A national movement to end the simmering divisions between charter schools and district-run schools is starting in Denver with a push from the Bill & Melinda Gates Foundation.
Nine school districts from major national cities are convening here today for a conference called by the Gates Foundation to push for a new ethos around equity in charter schools.
The districts, including Denver, New York, Los Angeles, Baltimore and New Orleans, signed onto compacts, pledging to improve relationships between charters and districts and level the playing field.
The foundation is promising up to $100,000 in grants per district to accomplish the goals, with successful districts eligible for multimillion-dollar grants in the coming months.
“This compact marks a really big step forward after so many years of false divisions,” said DPS Superintendent Tom Boasberg. “We are all public schools. And our mission, very simply, is to provide high-quality schools and serve all kids.”
Boasberg said Denver was picked for the national conference because of work DPS is doing with charters.
Denver has 30 charter schools — the most of any district in Colorado — that serve approximately 12 percent of students. Those students mirror the demographics of the district’s overall makeup of 73 percent low-income, 75 percent minority and 30 percent English-language learners.

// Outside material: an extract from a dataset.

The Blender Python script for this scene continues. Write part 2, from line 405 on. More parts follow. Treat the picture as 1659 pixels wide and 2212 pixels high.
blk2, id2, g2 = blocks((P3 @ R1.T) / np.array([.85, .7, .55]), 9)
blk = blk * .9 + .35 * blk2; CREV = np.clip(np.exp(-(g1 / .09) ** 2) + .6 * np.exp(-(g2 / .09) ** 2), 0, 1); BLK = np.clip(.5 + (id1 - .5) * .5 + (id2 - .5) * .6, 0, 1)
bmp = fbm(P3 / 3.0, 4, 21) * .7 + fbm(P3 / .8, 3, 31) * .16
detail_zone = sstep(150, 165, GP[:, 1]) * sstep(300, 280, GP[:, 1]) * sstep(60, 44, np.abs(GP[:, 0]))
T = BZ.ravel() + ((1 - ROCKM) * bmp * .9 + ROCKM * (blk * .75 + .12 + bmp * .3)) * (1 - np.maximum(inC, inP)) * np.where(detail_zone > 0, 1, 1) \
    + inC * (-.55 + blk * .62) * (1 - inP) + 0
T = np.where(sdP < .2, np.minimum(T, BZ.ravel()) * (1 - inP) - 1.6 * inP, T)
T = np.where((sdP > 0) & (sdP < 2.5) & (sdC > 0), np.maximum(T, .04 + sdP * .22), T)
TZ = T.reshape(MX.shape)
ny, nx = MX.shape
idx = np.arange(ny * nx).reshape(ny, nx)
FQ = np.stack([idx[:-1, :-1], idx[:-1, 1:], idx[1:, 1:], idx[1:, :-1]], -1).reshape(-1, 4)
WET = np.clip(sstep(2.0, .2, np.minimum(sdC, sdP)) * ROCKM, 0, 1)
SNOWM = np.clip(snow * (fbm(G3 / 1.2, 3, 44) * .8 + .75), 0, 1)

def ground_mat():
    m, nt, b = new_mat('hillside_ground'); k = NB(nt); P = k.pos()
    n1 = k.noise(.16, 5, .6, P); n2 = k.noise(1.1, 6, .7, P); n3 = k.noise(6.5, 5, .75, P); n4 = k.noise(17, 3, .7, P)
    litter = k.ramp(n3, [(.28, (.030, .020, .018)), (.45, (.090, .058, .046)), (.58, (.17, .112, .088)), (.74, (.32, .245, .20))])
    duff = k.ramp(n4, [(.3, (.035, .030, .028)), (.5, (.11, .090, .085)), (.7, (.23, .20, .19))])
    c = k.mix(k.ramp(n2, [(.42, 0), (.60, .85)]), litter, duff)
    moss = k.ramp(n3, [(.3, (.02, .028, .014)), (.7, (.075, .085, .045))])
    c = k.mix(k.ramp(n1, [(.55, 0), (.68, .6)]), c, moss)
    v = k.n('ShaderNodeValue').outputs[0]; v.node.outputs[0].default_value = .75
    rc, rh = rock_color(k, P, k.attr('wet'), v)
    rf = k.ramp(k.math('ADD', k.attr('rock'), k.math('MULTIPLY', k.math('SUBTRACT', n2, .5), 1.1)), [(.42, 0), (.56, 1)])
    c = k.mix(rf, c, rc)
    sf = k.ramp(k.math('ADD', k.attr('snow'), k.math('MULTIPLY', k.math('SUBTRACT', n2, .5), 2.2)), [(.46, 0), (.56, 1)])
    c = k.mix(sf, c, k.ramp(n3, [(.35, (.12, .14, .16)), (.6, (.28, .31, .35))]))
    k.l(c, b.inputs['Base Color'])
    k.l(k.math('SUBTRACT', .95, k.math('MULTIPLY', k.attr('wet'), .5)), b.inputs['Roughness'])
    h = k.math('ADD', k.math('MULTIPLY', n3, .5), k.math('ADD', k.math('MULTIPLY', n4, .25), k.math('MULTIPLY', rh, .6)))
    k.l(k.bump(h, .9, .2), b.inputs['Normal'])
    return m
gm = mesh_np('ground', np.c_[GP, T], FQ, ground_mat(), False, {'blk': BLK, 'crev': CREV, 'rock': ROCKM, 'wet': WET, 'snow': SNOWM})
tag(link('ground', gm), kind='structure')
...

The district pledged in its reform blueprint, the Denver Plan, that all schools will be on a “level playing field of opportunity, access, responsibility and accountability.”
In particular, all schools should have equal access to district facilities and equitable funding. They must be available to all students, regardless of economics, language or disabilities. And they should all be held accountable.
In the past two years, the district has approved two new district-run schools and 12 new charter programs. It also closed or forced changes to six of its lowest-performing charters over the past three years.
DPS also has designated some charter schools as boundary schools, required to take in all students from a neighborhood. And more charters are being asked to enroll children with special needs.
As of last year, only two students with severe special needs were enrolled in charter schools, DPS says.
This year, a center-based program for severe special needs started in Omar D. Blair charter school, but the program mostly segregates those students from the general population.
“When you have schools with center-based programs, how do you work to make sure they are fully inclusive?” asked Boasberg. “I don’t think that is a charter-school or district-school issue. That is an issue of giving schools guidance and support they need to have inclusive center-based programs.”